# taz.de -- Pläne zur Wahlrechtsreform: Ampel spielt gefährliches Roulette
       
       > Klagen gegen die Abschaffung der Grundmandatsklausel könnten durchaus
       > Erfolg haben. Vermutlich würden sie aber eher der CSU nutzen als der
       > Linken.
       
 (IMG) Bild: Hier steht ein Umbau an
       
       Berlin taz | Die Ampel geht voll ins Risiko. Schon am Freitag soll der
       Bundestag [1][das neue Wahlrecht] beschließen.

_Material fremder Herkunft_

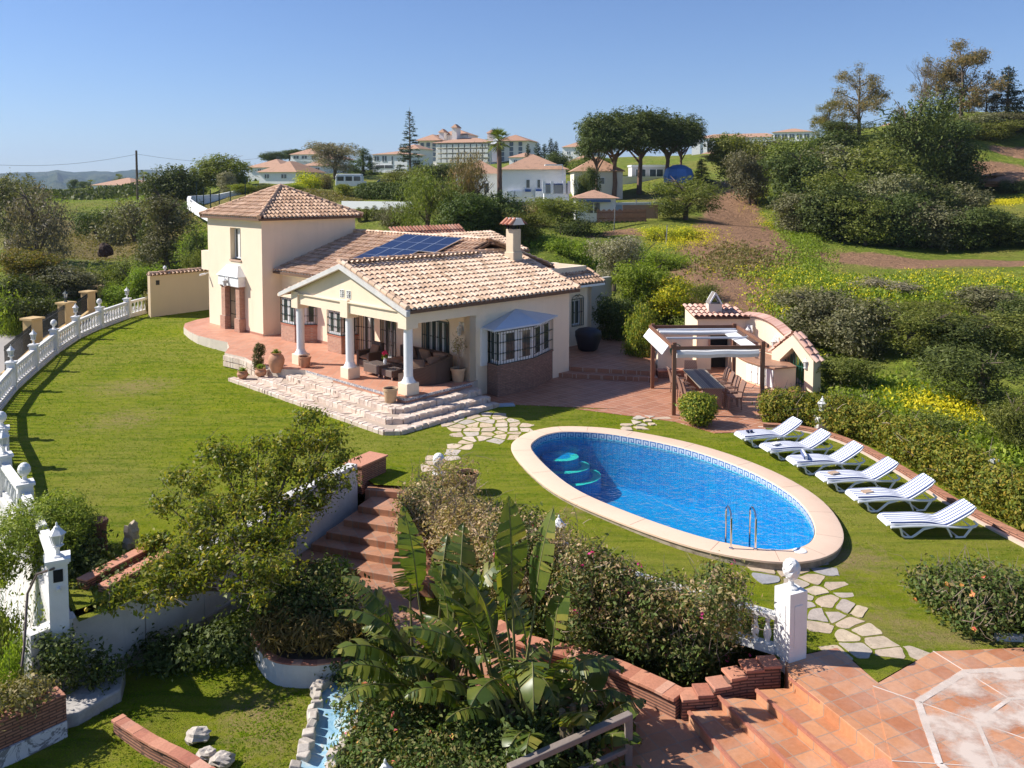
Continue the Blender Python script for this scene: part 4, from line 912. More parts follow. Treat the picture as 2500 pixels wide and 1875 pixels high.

Bei Abstimmungen in den
       Fraktionen stimmten am Dienstagnachmittag die Abgeordneten von Grünen und
       FDP jeweils einstimmig und die der SPD mit überwältigender Mehrheit zu. Das
       teilten die Fraktionschefs Rolf Mützenich (SPD), Britta Haßelmann (Grüne)
       und Christian Dürr (FDP) im Anschluss an die Sitzungen mit. Sie
       bezeichneten die Reform, durch die der auf 736 Abgeordnete angewachsene
       Bundestag auf 630 Mandate verkleinert wird, als „fair und
       verfassungsgemäß“.
       
       Linke und CSU haben bereits Verfassungsklagen angekündigt. Vor allem wegen
       der kurzfristig gestrichenen Grundmandatsklausel könnten Klagen beim
       Bundesverfassungsgericht Erfolg haben. Selbst der SPD-nahe Rechtsprofessor
       Franz Mayer spricht von „Wahlrechts-Roulette“.
       
       Akzeptiertes Ziel der Reform ist die [2][Verkleinerung des Bundestags.]
       Umstritten sind aber die geplanten Mittel der Ampel. Damit keine
       Überhangmandate mehr entstehen, soll jede Partei nur noch so viele Sitze
       bekommen, wie ihrem Zweitstimmergebnis entspricht. Die Wahlkreissieger mit
       den niedrigsten Prozentanteilen gehen deshalb leer aus. Dagegen
       protestierten CDU/CSU schon seit Monaten. Es verstoße gegen das
       Demokratieprinzip, dass der Erststimmensieger im Wahlkreis kein Mandat
       erhalte. Überhangmandate haben bisher vor allem CDU/CSU und SPD erhalten.
       Deren Wegfall [3][betrifft alle Parteien], weil es auch keine
       Ausgleichsmandate mehr gibt.
       
       Erst seit wenigen Tagen ist bekannt, dass die Ampel auch die
       Grundmandatsklausel streichen will. Parteien, die die Fünfprozenthürde
       verfehlen, können trotzdem entsprechend ihrem Wahlergebnis in den Bundestag
       einziehen, wenn sie mindestens drei Direktmandate geholt haben.
       
       ## Bartsch kündigte Verfassungsklage an
       
       Davon profitiert derzeit die Linke, die mit 4,9 Prozent der Stimmen dank
       dreier Direktmandate doch mit 39 Abgeordneten im Bundestag vertreten ist.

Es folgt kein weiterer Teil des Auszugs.